Publicada en 1963, pero inédita en castellano, ‘Matemos al tío’ es la divertida recreación de ese mundo infantil en el que pueden convivir los placeres más elementales con los miedos más paralizantes, o combatir los valores más elevados contra las fuerzas más tenebrosas. Un territorio de extremos antagónicos en el que Rohan O’Grady enfrenta a sus poco convencionales protagonistas con las realidades del universo adulto, produciendo una obra accesible a un segmento de lectores de la máxima amplitud. De la anchura de aquel son responsables la sencillez del estilo, la eficacia evocadora de los escenarios o la sombría ambientación de algunos pasajes, digna de las historias gráficas de Edward Gorey, el autor de la portada original y reconocido precursor de Tim Burton.

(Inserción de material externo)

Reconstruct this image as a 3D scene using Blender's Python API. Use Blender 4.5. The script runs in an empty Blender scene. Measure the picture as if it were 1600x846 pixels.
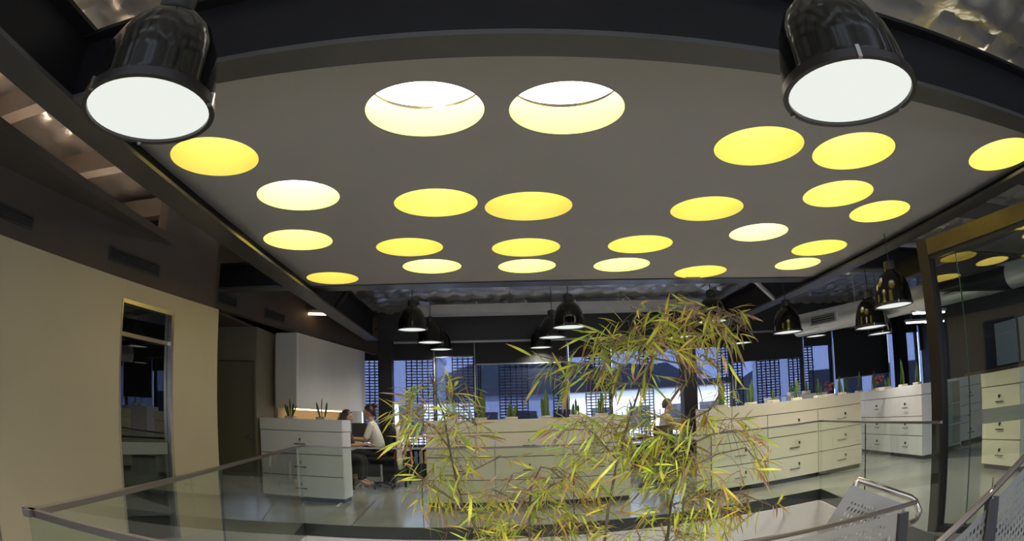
import bpy, bmesh, math, random
import numpy as np
from mathutils import Vector, Matrix
from mathutils.geometry import delaunay_2d_cdt

S = bpy.context.scene
COL = S.collection
random.seed(7)
PI = math.pi

# ------------------------------------------------------------------ camera
EYE = 1.35
YAW, PIT, ROL = -3.38e-2, .1835, 2.85e-2
K1, K3, PX, PY = 1.0113, .1512, 800.0, 473.1          # lens: angle = K1 r + K3 r^3, r in thousands of pixels


def _rot():
    cz, sz, cx, sx, cr, sr = math.cos(YAW), math.sin(YAW), math.cos(PIT), math.sin(PIT), math.cos(ROL), math.sin(ROL)
    return (np.array([[cz, -sz, 0], [sz, cz, 0], [0, 0, 1]]) @ np.array([[1, 0, 0], [0, cx, -sx], [0, sx, cx]])
            @ np.array([[cr, 0, sr], [0, 1, 0], [-sr, 0, cr]]))


CM = _rot()
cam = bpy.data.cameras.new('camera')
cam_ob = bpy.data.objects.new('camera', cam)
COL.objects.link(cam_ob)
S.camera = cam_ob
cam.type = 'PANO'
cam.panorama_type = 'FISHEYE_LENS_POLYNOMIAL'
cam.sensor_fit = 'HORIZONTAL'
cam.sensor_width = 36.0
_pm = 1600 / 36.0
cam.fisheye_fov = math.radians(300)
cam.fisheye_polynomial_k0 = 0.0
cam.fisheye_polynomial_k1 = -K1 * 1e-3 * _pm
cam.fisheye_polynomial_k2 = 0.0
cam.fisheye_polynomial_k3 = -K3 * 1e-9 * _pm ** 3
cam.fisheye_polynomial_k4 = 0.0
cam.shift_y = (PY - 423.0) / 846.0
cam.clip_start = 0.02
cam.clip_end = 500
_m = Matrix.Identity(4)
for _i in range(3):
    _m[_i][0], _m[_i][1], _m[_i][2] = CM[_i, 0], CM[_i, 2], -CM[_i, 1]
_m[2][3] = EYE
cam_ob.matrix_world = _m

# ------------------------------------------------------------------ world, sun, exposure
world = bpy.data.worlds.new('sky')
S.world = world
world.use_nodes = True
_bg = world.node_tree.nodes['Background']
_bg.inputs[0].default_value = (.70, .81, 1.0, 1)
_bg.inputs[1].default_value = 2.6
_sun = bpy.data.lights.new('sun', 'SUN')
_sun.energy = 5.0
_sun.angle = .01
_sun.color = (1, .95, .88)
_so = bpy.data.objects.new('sun', _sun)
COL.objects.link(_so)
_so.rotation_euler = (math.radians(48), 0, math.radians(-35))
# unseen area light added under the near slab to brighten the void from below
_la = bpy.data.lights.new('lower_fill_light', 'AREA')
_la.shape = 'RECTANGLE'
_la.size, _la.size_y = 9, 3.5
_la.energy = 950
_la.color = (1, .96, .92)
_lo = bpy.data.objects.new('lower_fill_light', _la)
COL.objects.link(_lo)
_lo.location = (1, -1, -.25)
S.view_settings.view_transform = 'Standard'
S.view_settings.look = 'None'
S.view_settings.exposure = 0.38
S.view_settings.gamma = 1.0
S.view_settings.use_curve_mapping = False


# ------------------------------------------------------------------ measuring helpers
def ray(px, py):
    x, y = (px - PX) / 1000, (py - PY) / 1000
    r = math.hypot(x, y) + 1e-9
    th = K1 * r + K3 * r ** 3
    return CM @ np.array([math.sin(th) * x / r, math.cos(th), -math.sin(th) * y / r])


def at_y(px, py, Y):
    d = ray(px, py)
    return Vector(d * (Y / d[1])) + Vector((0, 0, EYE))


def at_z(px, py, z):
    d = ray(px, py)
    return Vector(d * ((z - EYE) / d[2])) + Vector((0, 0, EYE))


# ------------------------------------------------------------------ materials
def lin(c):
    return tuple(((v / 255) / 12.92 if v <= 10 else (((v / 255) + .055) / 1.055) ** 2.4) for v in c)


def mat(name, col, rough=.5, metal=0.0, noise=0.0, scale=4.0, bump=0.0, bscale=40.0, coat=0.0, emit=None, spec=.5):
    m = bpy.data.materials.new(name)
    m.use_nodes = True
    nt = m.node_tree
    b = nt.nodes['Principled BSDF']
    b.inputs['Base Color'].default_value = (*col, 1)
    b.inputs['Roughness'].default_value = rough
    b.inputs['Metallic'].default_value = metal
    b.inputs['Specular IOR Level'].default_value = spec
    b.inputs['Coat Weight'].default_value = coat
    if emit:
        b.inputs['Emission Color'].default_value = (*emit[0], 1)
        b.inputs['Emission Strength'].default_value = emit[1]
    tc = nt.nodes.new('ShaderNodeTexCoord')
    if noise:
        n = nt.nodes.new('ShaderNodeTexNoise')
        n.inputs['Scale'].default_value = scale
        n.inputs['Detail'].default_value = 5
        nt.links.new(tc.outputs['Object'], n.inputs['Vector'])
        r = nt.nodes.new('ShaderNodeMapRange')
        r.inputs['From Min'].default_value = .3
        r.inputs['From Max'].default_value = .7
        r.inputs['To Min'].default_value = 1 - noise
        r.inputs['To Max'].default_value = 1 + noise
        nt.links.new(n.outputs['Fac'], r.inputs['Value'])
        x = nt.nodes.new('ShaderNodeVectorMath')
        x.operation = 'SCALE'
        x.inputs[0].default_value = col
        nt.links.new(r.outputs['Result'], x.inputs['Scale'])
        nt.links.new(x.outputs['Vector'], b.inputs['Base Color'])
    if bump:
        n = nt.nodes.new('ShaderNodeTexNoise')
        n.inputs['Scale'].default_value = bscale
        n.inputs['Detail'].default_value = 4
        nt.links.new(tc.outputs['Object'], n.inputs['Vector'])
        u = nt.nodes.new('ShaderNodeBump')
        u.inputs['Strength'].default_value = bump
        u.inputs['Distance'].default_value = .02
        nt.links.new(n.outputs['Fac'], u.inputs['Height'])
        nt.links.new(u.outputs['Normal'], b.inputs['Normal'])
    return m


def clear_mat(name, tint, refl_boost=1.0, rough=0.0, body=None):
    """thin glazing: fresnel mix of a tinted transparent and a mirror-like gloss; body adds an opaque share (mesh cloth)."""
    m = bpy.data.materials.new(name)
    m.use_nodes = True
    nt = m.node_tree
    nt.nodes.remove(nt.nodes['Principled BSDF'])
    out = nt.nodes['Material Output']
    tr = nt.nodes.new('ShaderNodeBsdfTransparent')
    tr.inputs[0].default_value = (*tint, 1)
    src = tr
    if body:
        d = nt.nodes.new('ShaderNodeBsdfDiffuse')
        d.inputs[0].default_value = (*body[0], 1)
        mx = nt.nodes.new('ShaderNodeMixShader')
        mx.inputs[0].default_value = body[1]
        nt.links.new(tr.outputs[0], mx.inputs[1])
        nt.links.new(d.outputs[0], mx.inputs[2])
        src = mx
    if refl_boost:
        g = nt.nodes.new('ShaderNodeBsdfGlossy')
        g.inputs['Roughness'].default_value = rough
        fr = nt.nodes.new('ShaderNodeFresnel')
        fr.inputs[0].default_value = 1.5
        k = nt.nodes.new('ShaderNodeMath')
        k.operation = 'MULTIPLY'
        k.inputs[1].default_value = refl_boost
        k.use_clamp = True
        ge = nt.nodes.new('ShaderNodeNewGeometry')            # only the face turned to the eye mirrors
        iv = nt.nodes.new('ShaderNodeMath')
        iv.operation = 'SUBTRACT'
        iv.inputs[0].default_value = 1.0
        nt.links.new(ge.outputs['Backfacing'], iv.inputs[1])
        ff = nt.nodes.new('ShaderNodeMath')
        ff.operation = 'MULTIPLY'
        nt.links.new(fr.outputs[0], ff.inputs[0])
        nt.links.new(iv.outputs[0], ff.inputs[1])
        nt.links.new(ff.outputs[0], k.inputs[0])
        mx = nt.nodes.new('ShaderNodeMixShader')
        nt.links.new(k.outputs[0], mx.inputs[0])
        nt.links.new(src.outputs[0], mx.inputs[1])
        nt.links.new(g.outputs[0], mx.inputs[2])
        src = mx
    nt.links.new(src.outputs[0], out.inputs['Surface'])
    return m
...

La historia se desarrolla en una isla cercana a la costa occidental de Canadá a la que llegan, en el mismo barco, Barnaby y Christie, dos niños inquietos, mentirosos compulsivos y azotes de la tranquilidad de cuantos los rodean. Ella se alojará en la acogedora casa de la cabrera mientras que él lo hará en la de una pareja que perdió a su hijo en la guerra, y cuya presencia pretenden recuperar con la del niño. Los habitantes de la isla, en su mayoría ancianos retirados, son representantes canónicos de todo tipo de actitudes, desde las más conservadoras o represivas, a las más indulgentes y generosas, y sufrirán, conforme a sus méritos, el incordio de los niños. A esos caracteres arquetípicos, ampliación de los propios del cuento para niños, habrá que añadir el que encarna la figura del sargento de la Policía Montada, ejemplo de obsesiva rectitud que mantendrá a la imprevisible pareja bajo constante vigilancia.
En el caso de Barnaby esa tendencia destructiva parece motivada por la inminente presencia de su tenebroso tío, y por el convencimiento de que este pretende eliminarlo para conseguir su herencia. Pero los ya inseparables amigos decidirán adelantarse a los acontecimientos urdiendo un elaborado plan para liquidar al tío, cuestionando, de paso, la inocencia intrínseca de sus tiernas edades.
En realidad, los relatos de niños acosados por agentes del mal, ya contaban con ilustres y cercanos antecedentes. A mediados de los 50 aparecieron el original de Davis Grubb, y la posterior versión cinematográfica de Laughton, de ‘La noche del cazador’, con la inolvidable interpretación de Robert Mitchum en el papel del falso predicador que persigue a dos hermanos para hacerse con el dinero del padre; y en 1960 se publicó ‘Matar a un ruiseñor’, la novela de Harper Lee llevada al cine dos años después por Robert Mulligan. En ambos casos, la colisión entre el candor de la niñez, aquí sin mácula, con la perversidad de algunos miembros del mundo adulto, es el detonante del traumático salto a la adolescencia.
En la novela de O’Grady, más cargada de ironía y que también tuvo su versión cinematográfica, contamos, además, con la presencia de personajes entrañables como Lady Syddyns, rodeada de emblemas del Imperio Británico, ya sean los trofeos de caza de su difunto marido o sus valiosos juegos de té; Desmond, el chico retrasado, un tipo de personaje con un importante papel en la novela de Lee. Incluso el propio sargento Coulter, perdidamente enamorado de la convencional mujer del pastor anglicano, nos muestra su lado más amable; como hace, sin olvidar su propia naturaleza, el puma Una Oreja, curtida víctima de los cazadores humanos y resignado juguete de los niños.
Una lectura, pues, ligera pero no ramplona, de lectura fácil pero no trivial, y con el ambicioso objetivo de activar por igual las emociones de grandes y pequeños.